Showing posts with label Miss Bala. Show all posts
Showing posts with label Miss Bala. Show all posts

Sunday, May 06, 2012

No Country for Young Women


Miss Bala (2011, directed by Gerardo Naranjo) was Mexico's submission for Best Foreign Language Film at the Oscars last year. It didn't make the short list, but there's no shame in that. It certainly deserved to be in the conversation. It's a harrowing movie. From my perspective, it's a movie that functions as a kind of distaff answer to Cormac McCarthy's border novels. McCarthy, famously, is uncomfortable writing about women. This movie places its heroine square in the center of a story that bears more than a passing resemblance to No Country for Old Men, minus the old men.

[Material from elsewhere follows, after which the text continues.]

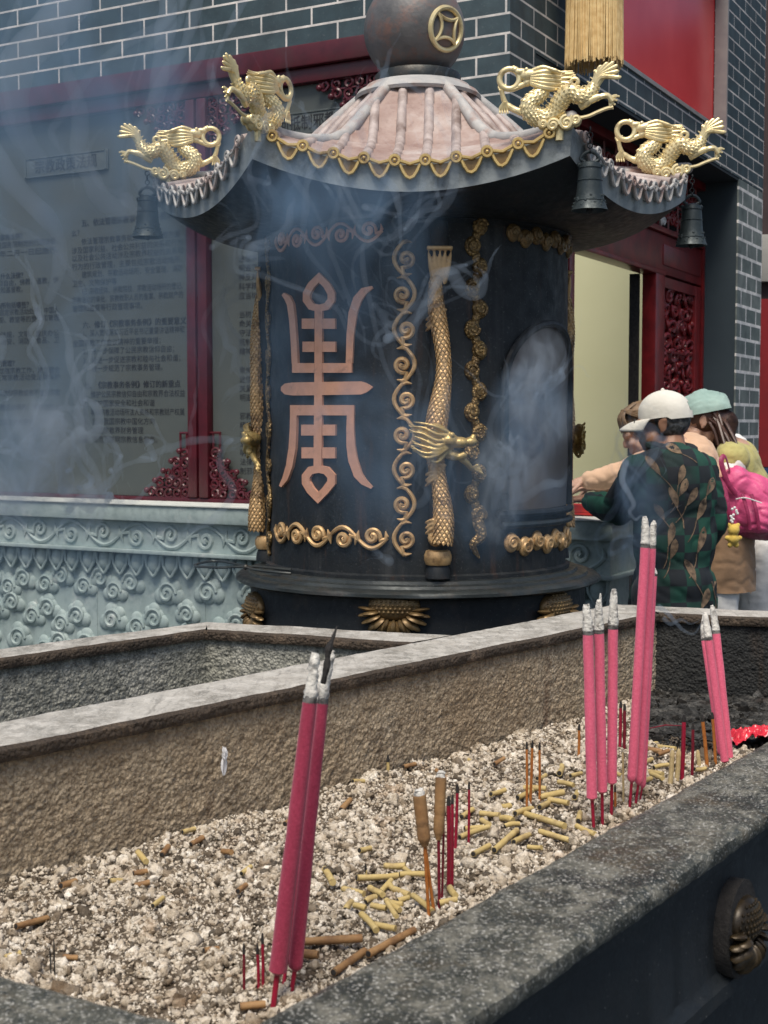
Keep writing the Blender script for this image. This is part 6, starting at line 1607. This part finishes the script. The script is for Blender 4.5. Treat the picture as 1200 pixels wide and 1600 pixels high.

There's a withering gaze at the role of women in Mexican society too, and that has an echo in McCarthy as well, given that he once placed an idealized woman in the center of a Mexican patriarchy in All the Pretty Horses and used her as the crucible in which to test his hero. It certainly wasn't about her. Women are phantasms for McCarthy:

"The last time that he saw her before she returned to Mexico she was coming down out of the mountains riding very stately and erect out of a rainsquall building to the north and the dark clouds towering above her. She rode with her hat pulled down in the front and fastened under her chin with a drawtie and as she rode her black hair twisted and blew about her shoulders and the lightning fell silently through the black clouds behind her and she rode all seeming unaware down through the low hills while the first spits of rain blew on the wind and onto the upper pasturelands and past the pale and reedy lakes riding erect and stately until the rain caught her up and shrouded her figure away in that wild summer landscape: real horse, real rider, real land and sky and yet a dream withal. "


The heroine in Miss Bala suggests that this is so much bullshit. As well she should.